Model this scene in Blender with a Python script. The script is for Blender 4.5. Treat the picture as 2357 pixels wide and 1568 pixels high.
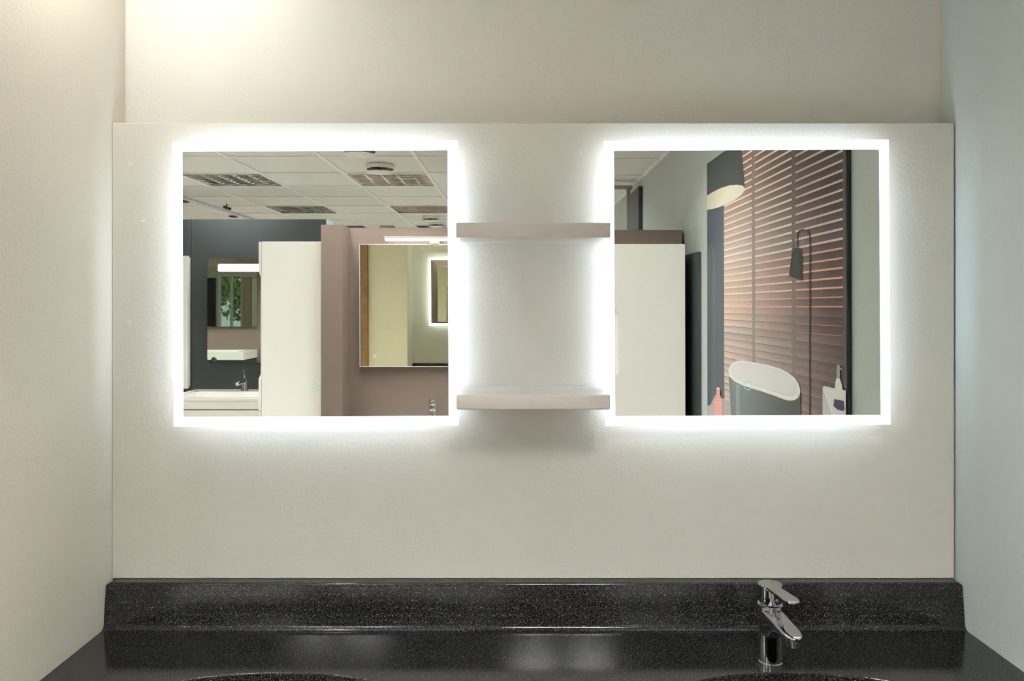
import bpy, bmesh, math, random
from mathutils import Vector, Matrix, Euler
random.seed(7)
S = bpy.context.scene
COL = S.collection
PI = math.pi
for o in list(bpy.data.objects): bpy.data.objects.remove(o)

# ------------------------------------------------------------------ camera
F = 1740.0                      # focal length in pixels of the 2357 frame
PX, PY = 1180.0, 695.0          # principal point
D0 = 0.6*F/656.0                # camera to the mirror glass
ZC = 1.56
CAM = Vector((0, -D0, ZC))
cd = bpy.data.cameras.new('camera'); cam = bpy.data.objects.new('camera', cd); COL.objects.link(cam)
cam.location = CAM; cam.rotation_euler = (PI/2, 0, 0)
cd.sensor_width = 36; cd.lens = 36*F/2357
cd.shift_x = -(PX-1178.5)/2357; cd.shift_y = -(784-PY)/2357
cd.clip_start = 0.02
S.camera = cam
# ------------------------------------------------------------------ world
w = bpy.data.worlds.new('world'); S.world = w; w.use_nodes = True
nt = w.node_tree; bg = nt.nodes['Background']
sky = nt.nodes.new('ShaderNodeTexSky'); sky.sky_type = 'HOSEK_WILKIE'; sky.turbidity = 3
sky.sun_direction = Vector((-0.5, 0.3, 0.6)).normalized()
nt.links.new(sky.outputs[0], bg.inputs[0]); bg.inputs[1].default_value = 4.0
# ------------------------------------------------------------------ exposure
S.view_settings.view_transform = 'Standard'; S.view_settings.look = 'None'
S.view_settings.exposure = 0.5; S.view_settings.gamma = 1.0
S.view_settings.use_curve_mapping = False
S.cycles.max_bounces = 14; S.cycles.glossy_bounces = 10; S.cycles.diffuse_bounces = 6
S.cycles.sample_clamp_indirect = 6.0
LAMP = 215.0      # ceiling lamps
BAND = 2.4       # lit band of the mirrors
LED = 10.0        # light strips behind the mirrors

# ------------------------------------------------------------------ materials
def lin(c):
    return tuple(((v/255)/12.92 if v/255 <= .04045 else ((v/255+.055)/1.055)**2.4) for v in c) + (1,)
def mat(name, rgb, rough=.5, metal=0, bump=0, bscale=200, spec=.5, var=0, vscale=3, coat=0, emit=0, ecol=None):
    m = bpy.data.materials.new(name); m.use_nodes = True
    n = m.node_tree.nodes; l = m.node_tree.links; b = n['Principled BSDF']
    c = lin(rgb); b.inputs['Base Color'].default_value = c
    b.inputs['Roughness'].default_value = rough; b.inputs['Metallic'].default_value = metal
    b.inputs['Specular IOR Level'].default_value = spec; b.inputs['Coat Weight'].default_value = coat
    tc = n.new('ShaderNodeTexCoord')
    if var:
        no = n.new('ShaderNodeTexNoise'); no.inputs['Scale'].default_value = vscale; no.inputs['Detail'].default_value = 3
        l.new(tc.outputs['Object'], no.inputs['Vector'])
        r = n.new('ShaderNodeMapRange'); r.inputs[1].default_value = .3; r.inputs[2].default_value = .7
        r.inputs[3].default_value = 1-var; r.inputs[4].default_value = 1+var
        l.new(no.outputs[0], r.inputs[0])
        mx = n.new('ShaderNodeVectorMath'); mx.operation = 'SCALE'; mx.inputs[0].default_value = c[:3]
        l.new(r.outputs[0], mx.inputs['Scale']); l.new(mx.outputs[0], b.inputs['Base Color'])
    if bump:
        no = n.new('ShaderNodeTexNoise'); no.inputs['Scale'].default_value = bscale; no.inputs['Detail'].default_value = 2
        l.new(tc.outputs['Object'], no.inputs['Vector'])
        bp = n.new('ShaderNodeBump'); bp.inputs['Strength'].default_value = bump; bp.inputs['Distance'].default_value = .001
        l.new(no.outputs[0], bp.inputs['Height']); l.new(bp.outputs[0], b.inputs['Normal'])
    if emit:
        b.inputs['Emission Color'].default_value = ecol or (1, 1, 1, 1); b.inputs['Emission Strength'].default_value = emit
    return m
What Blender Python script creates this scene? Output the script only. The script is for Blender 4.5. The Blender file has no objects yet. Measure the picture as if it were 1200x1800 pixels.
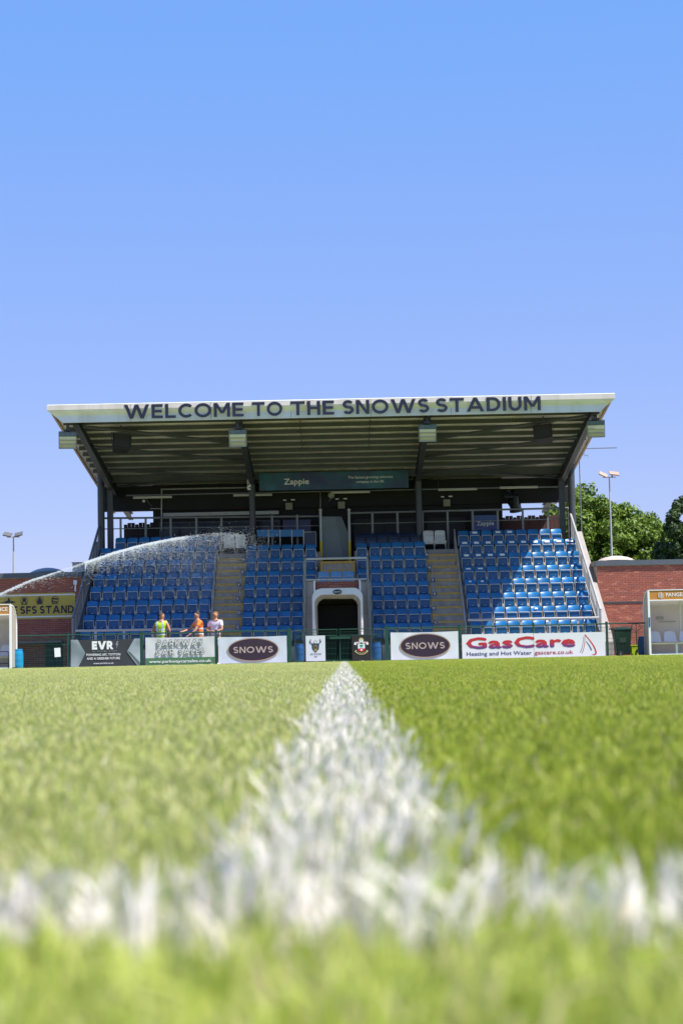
import bpy, bmesh, math, random, os
from mathutils import Vector, Matrix, Euler
random.seed(7)
R = math.radians
SC = bpy.context.scene
COL = SC.collection

# ------------------------------------------------------------------ camera, world, sun, exposure
FPX = 3120.0                      # focal length in pixels of the 1200 px wide photograph
PITCH = math.atan(259.5 / FPX)
ROLL = R(1.2)
CAMZ = 0.088
cam = bpy.data.cameras.new('camera')
cam.sensor_fit = 'HORIZONTAL'; cam.sensor_width = 24.0; cam.lens = 24.0 * FPX / 1200.0
cam.clip_start = 0.02; cam.clip_end = 3000
cam.dof.use_dof = True; cam.dof.focus_distance = 40.0; cam.dof.aperture_fstop = 10.5; cam.dof.aperture_blades = 0
co = bpy.data.objects.new('camera', cam); COL.objects.link(co)
co.matrix_world = Matrix.Translation((0, 0, CAMZ)) @ Matrix.Rotation(math.pi / 2 + PITCH, 4, 'X') @ Matrix.Rotation(-ROLL, 4, 'Z')
SC.camera = co

TX, TY = 0.575, -0.30             # sun: to the right and a little behind the camera (per metre of height)
sd = Vector((TX, TY, 1)).normalized()
SUN_EL = math.asin(sd.z)
W = bpy.data.worlds.new('World'); SC.world = W; W.use_nodes = True
nt = W.node_tree; nt.nodes.clear()
sky = nt.nodes.new('ShaderNodeTexSky'); sky.sky_type = 'NISHITA'; sky.sun_disc = False
sky.sun_elevation = SUN_EL; sky.sun_rotation = math.atan2(sd.x, sd.y)
sky.altitude = 0; sky.air_density = 1.0; sky.dust_density = 0.0; sky.ozone_density = 6.0
tcw = nt.nodes.new('ShaderNodeTexCoord'); sxw = nt.nodes.new('ShaderNodeSeparateXYZ'); crw = nt.nodes.new('ShaderNodeValToRGB')
for q, (p_, c_) in enumerate(((0.0, (2.05, 2.22, 3.75)), (0.16, (1.38, 2.05, 4.3)), (0.34, (0.86, 2.02, 4.75)), (1.0, (.6, 1.3, 3.6)))):
    e_ = crw.color_ramp.elements[q] if q < 1 else (crw.color_ramp.elements.new(p_) if q < 3 else crw.color_ramp.elements[-1])
    e_.position = p_; e_.color = (c_[0] / 5, c_[1] / 5, c_[2] / 5, 1)
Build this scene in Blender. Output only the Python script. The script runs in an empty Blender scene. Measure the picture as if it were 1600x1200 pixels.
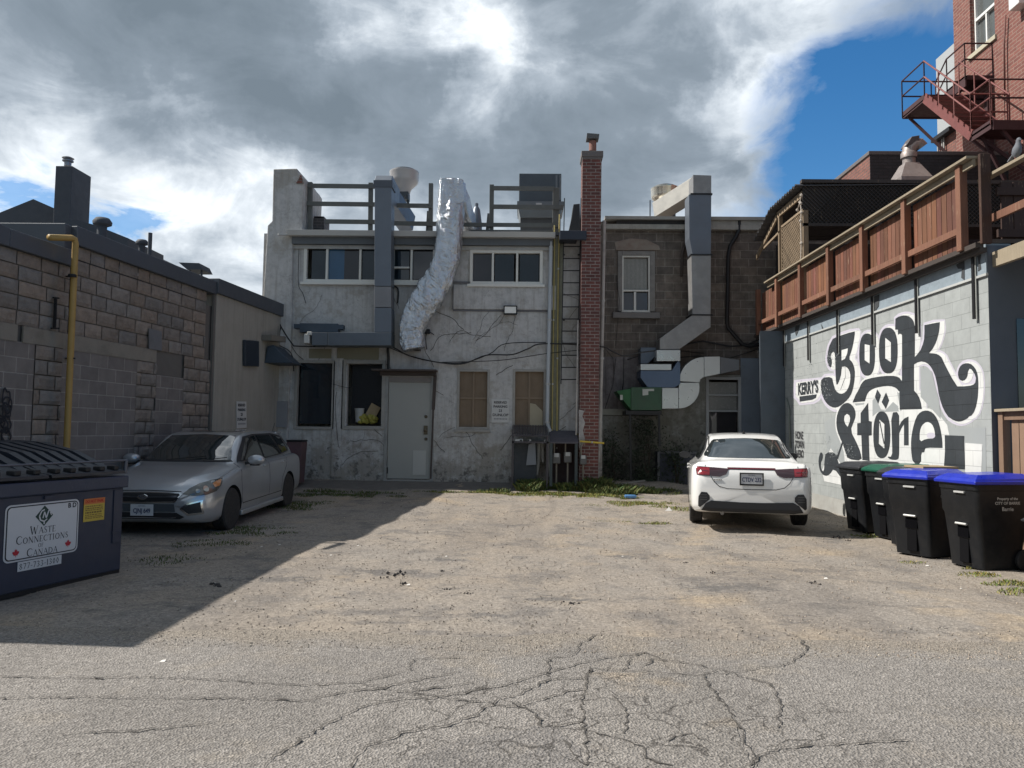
import bpy, bmesh, math, random
from mathutils import Vector, Matrix, Euler
from mathutils.bvhtree import BVHTree
from mathutils.geometry import delaunay_2d_cdt
R = math.radians
random.seed(7)
SC = bpy.context.scene
COL = SC.collection

# ---------------------------------------------------------------- camera
cam_d = bpy.data.cameras.new('camera'); cam = bpy.data.objects.new('camera', cam_d); COL.objects.link(cam)
cam_d.sensor_width = 36; cam_d.lens = 27.0; cam_d.clip_start = 0.05; cam_d.clip_end = 2000
FPX = 1200.0
CAMZ = 1.5
cam.location = (0, 0, CAMZ)
cam_rot = (Matrix.Rotation(math.atan(23 / FPX), 3, 'Z') @ Matrix.Rotation(R(90) + math.atan(72.5 / FPX), 3, 'X')
           @ Matrix.Rotation(0.012, 3, 'Z'))
cam.rotation_euler = cam_rot.to_euler()
SC.camera = cam
# ---------------------------------------------------------------- sun, sky, exposure
TOSUN = Vector((-0.955, 0.06, 1.0)).normalized()
sd = bpy.data.lights.new('sun', 'SUN'); sd.energy = 3.75; sd.angle = R(0.53); sd.color = (1.0, 0.95, 0.88)
sun = bpy.data.objects.new('sun', sd); COL.objects.link(sun)
sun.rotation_euler = (-TOSUN).to_track_quat('-Z', 'Y').to_euler(); sun.location = (-20, 10, 30)
SC.view_settings.view_transform = 'Standard'; SC.view_settings.look = 'None'
SC.view_settings.exposure = 0.78; SC.view_settings.gamma = 1.0
SC.cycles.max_bounces = 6; SC.cycles.use_denoising = True

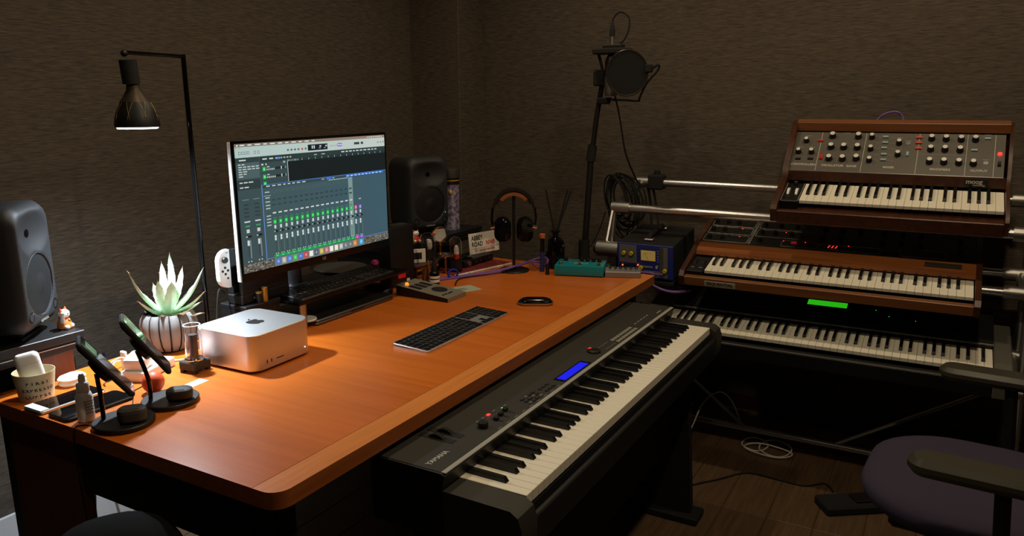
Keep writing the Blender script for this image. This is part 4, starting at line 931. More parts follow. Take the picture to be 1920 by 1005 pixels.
def dome(label, loc, r_, h, base_h, fig, scarf):
    t = thing('glass_dome', label, 'ornament', loc, math.radians(-50), 'glass dome ornaments')
    MB().lathe([(r_*1.0,0),(r_*1.08,.003),(r_*1.02,base_h*.8),(r_*1.06,base_h),(0,base_h)], 24).build('base', 'black_plastic', t)
    z_ = base_h; pr2 = [(r_,z_+.0004),(r_,h-r_)]+[(r_*math.cos(a),h-r_+r_*math.sin(a)) for a in [PI/2*k/7 for k in range(1,8)]]
    i2 = [(max(x-.0012,0),y-(.0012 if k > 1 else 0)) for k, (x,y) in enumerate(pr2)]
    MB().lathe(pr2+i2[::-1], 24).build('glass', 'glass', t)
    fh = (h-base_h)*.62; fr = r_*.42
    f = MB().lathe([(fr*.85,z_+.001),(fr,z_+fh*.2),(fr,z_+fh*.7),(fr*.7,z_+fh*.93),(0,z_+fh)], 16, (r_*.15,0,0)).build('white_figure', 'white_plastic', t)
    MB().sphere((r_*.15+fr*.3,-fr*.93,z_+fh*.62), fr*.16, 8, 6).build('eye', 'ink', f)
    if scarf: MB().lathe([(fr*1.03,z_+.001),(fr*1.25,z_+fh*.18),(fr*1.03,z_+fh*.38)], 16, (r_*.15,0,0)).build('red_coat', 'red', f)
    else: MB().sphere((-r_*.45,0,z_+fh*.55), fr*.5, 8, 6).build('green_ball', mat('green_dark', (20,90,60), .5), t)
    return t
dome('glass dome with a white figure on the dark platform', (2.283,1.655,.7778), .030, .098, .034, 1, False)
dome('slim glass dome with a white and red figure beside the road sign', (2.352,1.578,DZ+.0045), .0225, .132, .045, 1, True)
gb = thing('glass_goblet', 'metal goblet with a glass globe and white card inside', 'ornament', (2.366,1.657,.7778), math.radians(-50))
MB().lathe([(.018,0),(.018,.003),(.005,.008),(.004,.030),(.010,.042),(.022,.052)], 18).build('stem', 'brass', gb)
MB().sphere((0,0,.078), .030, 20, 12).build('globe', 'glass', gb); MB().prism([(-.014,.062),(.0,.056),(.016,.072),(.014,.094),(-.016,.090)], -.002, .002, 'y').build('white_card', 'white_paper', gb)
MB().sphere((-.022,-.018,.085), .008, 8, 6).build('ornament_bead', 'gold_orange', gb)
ms_ = thing('metal_ornament', 'small glittering metal rose in front of the goblet', 'ornament', (2.318,1.60,DZ), 0)
MB().cyl((0,0,0), (.0,.0,.066), .004, n=10).build('stem', 'brass', ms_); MB().lathe([(.014,0),(.014,.003),(.004,.005)], 16).build('foot', 'brass', ms_)
for k in range(14):
    a = k*2.4; r_ = .004+.0011*k; MB().sphere((r_*math.cos(a), r_*math.sin(a), .074-.0006*k), .006, 8, 5, (1,.7,1)).build('petal', 'chrome', ms_)
bo = thing('dropper_bottle', 'small dark bottle with a cream label behind the talkback controller', 'bottle', (2.146,1.53,DZ), 0)
MB().lathe([(.0165,0),(.0175,.002),(.0175,.042),(.012,.050),(.008,.053),(0,.053)], 22).build('body', 'black_gloss', bo)
MB().lathe([(.0178,.010),(.0178,.032)], 22).build('label', 'white_paper', bo) if False else MB().cyl((0,0,.012), (0,0,.021), .0178, n=22).build('label', 'white_paper', bo); MB().cyl((0,0,.025), (0,0,.034), .0178, n=22).build('label', 'white_paper', bo)
MB().lathe([(.0095,.053),(.0095,.072),(.006,.080),(.005,.098),(0,.100)], 16).build('dropper', 'black_matte', bo)
gj = thing('glass_jar', 'small glass jar holding a brush', 'jar', (2.172,1.580,DZ), 0)
MB().lathe([(.018,0),(.019,.002),(.019,.05),(.0178,.05),(.0178,.004),(0,.004)], 22).build('glass', 'glass', gj)
br = thing('brush', 'black brush with a silver ferrule leaning in the glass jar', 'brush', (2.170,1.578,DZ+.006), 0)
MB().tube([(.010,-.006,.0),(.001,-.004,.075)], .0035, 8).build('ferrule', 'brushed', br); MB().tube([(.001,-.004,.075),(-.008,.0,.16)], [.005,.003], 8).build('handle', 'black_plastic', br)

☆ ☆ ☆

◆ **Goal**:
Return only the lines running from the top of the data to the line that holds "for o in list(bpy.data.objects): bpy.data.objects.remove(o)". Include both of those lines, but skip the pictures.

◆ **Task response**:
Model this scene in Blender with a Python script. The script is for Blender 4.5. Treat the picture as 2357 pixels wide and 1568 pixels high.
import bpy, bmesh, math, random
from mathutils import Vector, Matrix, Euler
random.seed(7)
S = bpy.context.scene
COL = S.collection
PI = math.pi
for o in list(bpy.data.objects): bpy.data.objects.remove(o)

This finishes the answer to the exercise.